● **AIM**
Return the material exactly, first line through the line containing "boom('pale ceiling boom", and nothing more. Pictures stay out.
•••••
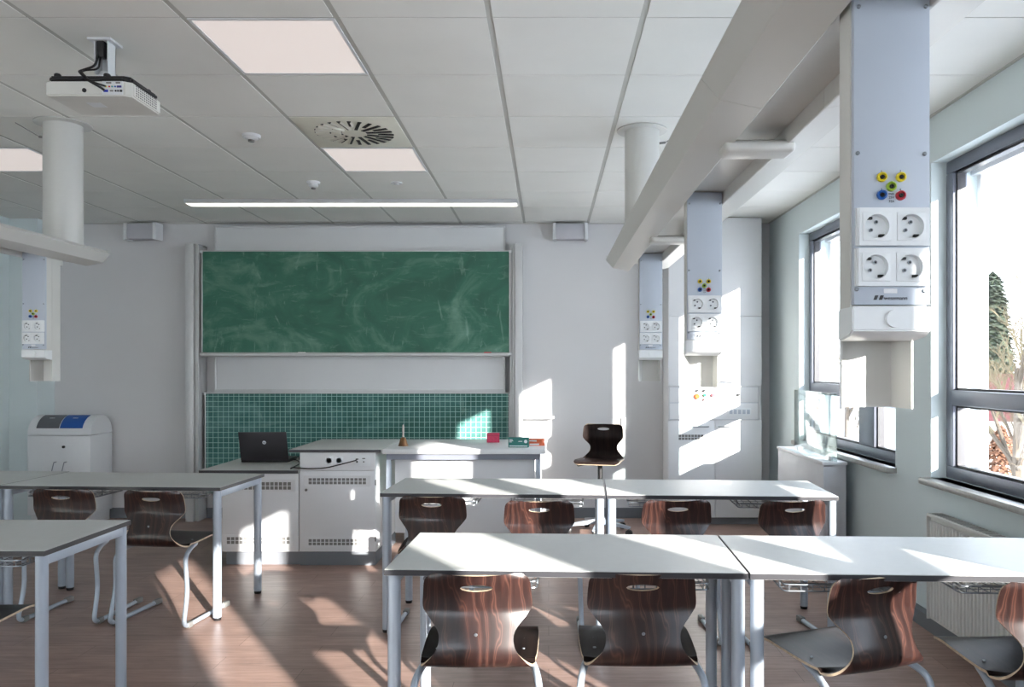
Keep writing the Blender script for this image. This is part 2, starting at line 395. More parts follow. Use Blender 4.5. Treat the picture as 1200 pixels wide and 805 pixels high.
# ------------------------------------------------------------------ supply booms with their socket columns
def boom(name_label, cx, dz, y0, y1, seam, bridges, pillar, wire_to):
    b = thing('ceiling_supply_boom', name_label, 'ceiling boom', (cx, (y0+y1)/2, 2.07+dz), 0, 'ceiling supply booms')
    A, Z = y0-(y0+y1)/2, y1-(y0+y1)/2
    for s in (-1, 1):
        prof = [(-.214, .07), (-.17, .02), (-.073, 0), (-.070, .002), (-.070, .09), (-.19, .09)]
        prof = [(u*s*-1 if s > 0 else u, v) for u, v in prof]
        m = MB(); sy = seam-(y0+y1)/2
        m.prism(prof, 'y', A, sy-.0012); m.prism(prof, 'y', sy+.0012, Z)
        inner = [(u*.985 + (.002 if s < 0 else -.002), v*.97+.0015) for u, v in prof]
        m.build('boom_wing', BEAM, b, smooth=20)
    MB().box(-.072, .072, A, Z, .045, .09).build('channel_cover', BEAM, b)
    MB().box(-.215, .215, Z-.01, Z+.0, .088, .0925).build('end_strip', BEAM, b)
    for yb in bridges:
        MB().box(-.095, .095, yb-.045-(y0+y1)/2, yb+.045-(y0+y1)/2, -.022, .012, bev=.014, seg=4).build('cross_cover', BEAM, b)
    t = MB(); py = pillar[1]-(y0+y1)/2; px = pillar[0]-cx; top = CEIL-2.07-dz
    t.cyl((px, py, .088), (px, py, top-.001), .103, n=48); tb = t.build('support_tube', BEAM, b)
    MB().lathe([(.150, top-.0015), (.150, top-.008), (.104, top-.012), (.104, top-.0015)], (px, py, 0), n=48).build('ceiling_collar', BEAM, tb)
    s = 1 if wire_to > 0 else -1
    MB().tube([(px+s*.10, py, top-.08), (px+s*.14, py, top-.075), (px+s*.26, py-.03, top-.002)], .0025, n=6).cyl((px+s*.10, py, top-.08), (px+s*.14, py, top-.075), .007).build('earth_wire', GREYP, tb)
    return b
boom('wide grey-white ceiling boom running over the window-side desks', .565, 0, -2.0, 4.83, 1.81, (2.13, 3.63), (.559, 4.70), 1)
boom('pale ceiling boom ending at the left edge of the picture', -2.83, .012, -2.0, 4.68, 1.5, (3.5,), (-2.835, 4.58), -1)

def socket_insert(cx, cz, y, rot=0):
    """square insert with a round recessed Schuko cup; two meshes' worth in one builder (0 plastic, 1 dark, 2 metal)"""
    m = MB(); h = .0233; r = .0200; n = 32; D = .0098
    sq = []; ci = []
    for i in range(n):
        a = 2*math.pi*i/n; c_, s_ = math.cos(a), math.sin(a); k = h/max(abs(c_), abs(s_))
        sq.append((cx+c_*k, y, cz+s_*k)); ci.append((cx+c_*r, y-.0008, cz+s_*r))
    q = [(p[0], y+.004, p[2]) for p in sq]; d = [(cx+(p[0]-cx)*.97, y+D, cz+(p[2]-cz)*.97) for p in ci]
    L = [[m.bm.verts.new(p) for p in ring] for ring in (q, sq, ci, d)]
    for A, Bq in zip(L, L[1:]):
        for i in range(n): m.bm.faces.new([A[i], A[(i+1) % n], Bq[(i+1) % n], Bq[i]])
    m.bm.faces.new(L[3])
    for ang in (R(80), R(215)):
        u = (cx+.0085*math.cos(ang), cz+.0085*math.sin(ang))
        m.cyl((u[0], y+D-.003, u[1]), (u[0], y+D-.0005, u[1]), .0032, n=12, m=2)
        m.cyl((u[0], y+D-.0034, u[1]), (u[0], y+D-.0029, u[1]), .0018, n=10, m=1)
    for ang in (R(125), R(305)):
        u = (cx+.0175*math.cos(ang), cz+.0175*math.sin(ang))
        m.box(u[0]-.004, u[0]+.004, y+.004, y+D, u[1]-.002, u[1]+.002, m=1)
    return m
def column(x, y, label, full=True):
    """socket column hanging from the boom; local z is world z, origin at plate foot"""
    Z = 1.576
    T = thing('socket_column', label, 'socket column', (x, y, Z), 0, 'socket columns hanging from the booms')
    MB().box(-.063, .063, 0, .012, 0, .535, bev=.0012).build('face_plate', PLATE, T)
    ch = MB()
    ch.prism([(-.0645, .06), (-.060, .06), (-.0325, .1345), (.057, .1345), (.060, .06), (.063, .06), (.060, .137), (-.0345, .137)], 'z', -.176, .54)
    ch.build('rear_channel', BEAM, T, smooth=0)
    MB().box(-.0645, .062, .012, .0598, -.05, .53).build('plate_backing', BEAM, T)
    # cap below the plate
    cp = MB(); cp.prism([(-.004, -.003), (-.004, -.043), (.012, -.052), (.055, -.058), (.0605, -.058), (.0605, -.003)], 'x', -.0668, .064, bev=.002)
    c_ = cp.build('end_cap', SOCK, T)
    MB().lathe([(.0145, -.009), (.0148, -.0045)], (.002, 0, -.0235), axis='y', n=28).build('cap_button', SOCK, c_)
    for sx, sz in ((-.0575, .494), (.0585, .494), (-.0595, .251), (.0565, .250), (-.0615, .0255), (.0555, .023)):
        MB().lathe([(.0036, 0), (.0034, -.002), (.002, -.0032), (.0001, -.0032)], (sx*.96, 0, sz), axis='y', n=12).build('screw', WIRE, T)
    for sx, sz, m in ((-.0175, .211, YEL), (.0140, .211, YEL), (-.002, .1955, GRN), (-.0175, .1815, BLU), (.0135, .1805, RED)):
        MB().lathe([(.0080, 0), (.0078, -.006), (.0058, -.0068), (.0055, -.003), (.0001, -.003)], (sx, 0, sz), axis='y', n=24).lathe([(.0035, -.002), (.0035, -.0058), (.0016, -.006), (.0001, -.004)], (sx, 0, sz), axis='y', n=14, m=1).build('banana_jack', [m, DARK], T)
    if full:
        for tx, ox, oz in (('1', -.0175, .2195), ('2', .0140, .2195), ('3', -.0175, .189), ('4', .0135, .189), ('max', -.001, .1825), ('25V', -.001, .176), ('32A', -.001, .1695)):
            lettering('lettering', tx, .0056, CORE, T, (ox, -.0004, oz))
    for k, cz in enumerate((.128, .0615)):
        off = (-.0005, -.002)[k]
        fr = MB(); hw, hh = .0602, .0312; k_ = .0236; s0, s1 = off-.0285, off+.0285
        for a0, a1, b0, b1 in ((off-hw, s0-k_, cz-hh, cz+hh), (s1+k_, off+hw, cz-hh, cz+hh), (s0+k_, s1-k_, cz-k_, cz+k_), (s0-k_, s1+k_, cz+k_, cz+hh), (s0-k_, s1+k_, cz-hh, cz-k_)):
            fr.box(a0, a1, -.010, 0, b0, b1)
        bmesh.ops.bevel(fr.bm, geom=[e for e in fr.bm.edges if all(abs(abs(v.co.x-off)-hw) < 1e-5 for v in e.verts) and all(v.co.y < -.009 for v in e.verts)], offset=.003, segments=2, affect='EDGES')
        F = fr.build('socket_frame', SOCK, T)
        for dx in (-.0285, .0285):
            socket_insert(off+dx, cz, -.0108).build('power_socket', [SOCK, DARK, WIRE], F)
            # raised body carrying the insert
    MB().box(-.0135, .0085, -.0008, 0, .019, .0265).build('sticker', WHITE, T)
    lg = MB()
    for k in range(2):
        q = -.031+k*.009
        lg.prism([(q, .008), (q+.003, .0155), (q+.0085, .0155), (q+.0055, .008)], 'y', -.0006, .0002)
    lg.build('logo_mark', CORE, T)
    lettering('lettering', 'wesemann', .0092, CORE, T, (-.0135, -.0004, .008), align='LEFT')
    return T
column(.569, 1.30, 'nearest and largest hanging socket column with four power sockets, by the window')
column(.567, 2.85, 'second hanging socket column, in front of the tall white wall cabinet')
column(.569, 4.36, 'small farthest hanging socket column at the end of the window-side boom')
column(-2.83, 4.31, 'hanging socket column at the left edge above the waste bin cabinet')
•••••
● **ANSWER TO THIS TASK**
Keep writing the Blender script for this image. This is part 2, starting at line 395. More parts follow. Use Blender 4.5. Treat the picture as 1200 pixels wide and 805 pixels high.
# ------------------------------------------------------------------ supply booms with their socket columns
def boom(name_label, cx, dz, y0, y1, seam, bridges, pillar, wire_to):
    b = thing('ceiling_supply_boom', name_label, 'ceiling boom', (cx, (y0+y1)/2, 2.07+dz), 0, 'ceiling supply booms')
    A, Z = y0-(y0+y1)/2, y1-(y0+y1)/2
    for s in (-1, 1):
        prof = [(-.214, .07), (-.17, .02), (-.073, 0), (-.070, .002), (-.070, .09), (-.19, .09)]
        prof = [(u*s*-1 if s > 0 else u, v) for u, v in prof]
        m = MB(); sy = seam-(y0+y1)/2
        m.prism(prof, 'y', A, sy-.0012); m.prism(prof, 'y', sy+.0012, Z)
        inner = [(u*.985 + (.002 if s < 0 else -.002), v*.97+.0015) for u, v in prof]
        m.build('boom_wing', BEAM, b, smooth=20)
    MB().box(-.072, .072, A, Z, .045, .09).build('channel_cover', BEAM, b)
    MB().box(-.215, .215, Z-.01, Z+.0, .088, .0925).build('end_strip', BEAM, b)
    for yb in bridges:
        MB().box(-.095, .095, yb-.045-(y0+y1)/2, yb+.045-(y0+y1)/2, -.022, .012, bev=.014, seg=4).build('cross_cover', BEAM, b)
    t = MB(); py = pillar[1]-(y0+y1)/2; px = pillar[0]-cx; top = CEIL-2.07-dz
    t.cyl((px, py, .088), (px, py, top-.001), .103, n=48); tb = t.build('support_tube', BEAM, b)
    MB().lathe([(.150, top-.0015), (.150, top-.008), (.104, top-.012), (.104, top-.0015)], (px, py, 0), n=48).build('ceiling_collar', BEAM, tb)
    s = 1 if wire_to > 0 else -1
    MB().tube([(px+s*.10, py, top-.08), (px+s*.14, py, top-.075), (px+s*.26, py-.03, top-.002)], .0025, n=6).cyl((px+s*.10, py, top-.08), (px+s*.14, py, top-.075), .007).build('earth_wire', GREYP, tb)
    return b
boom('wide grey-white ceiling boom running over the window-side desks', .565, 0, -2.0, 4.83, 1.81, (2.13, 3.63), (.559, 4.70), 1)
boom('pale ceiling boom ending at the left edge of the picture', -2.83, .012, -2.0, 4.68, 1.5, (3.5,), (-2.835, 4.58), -1)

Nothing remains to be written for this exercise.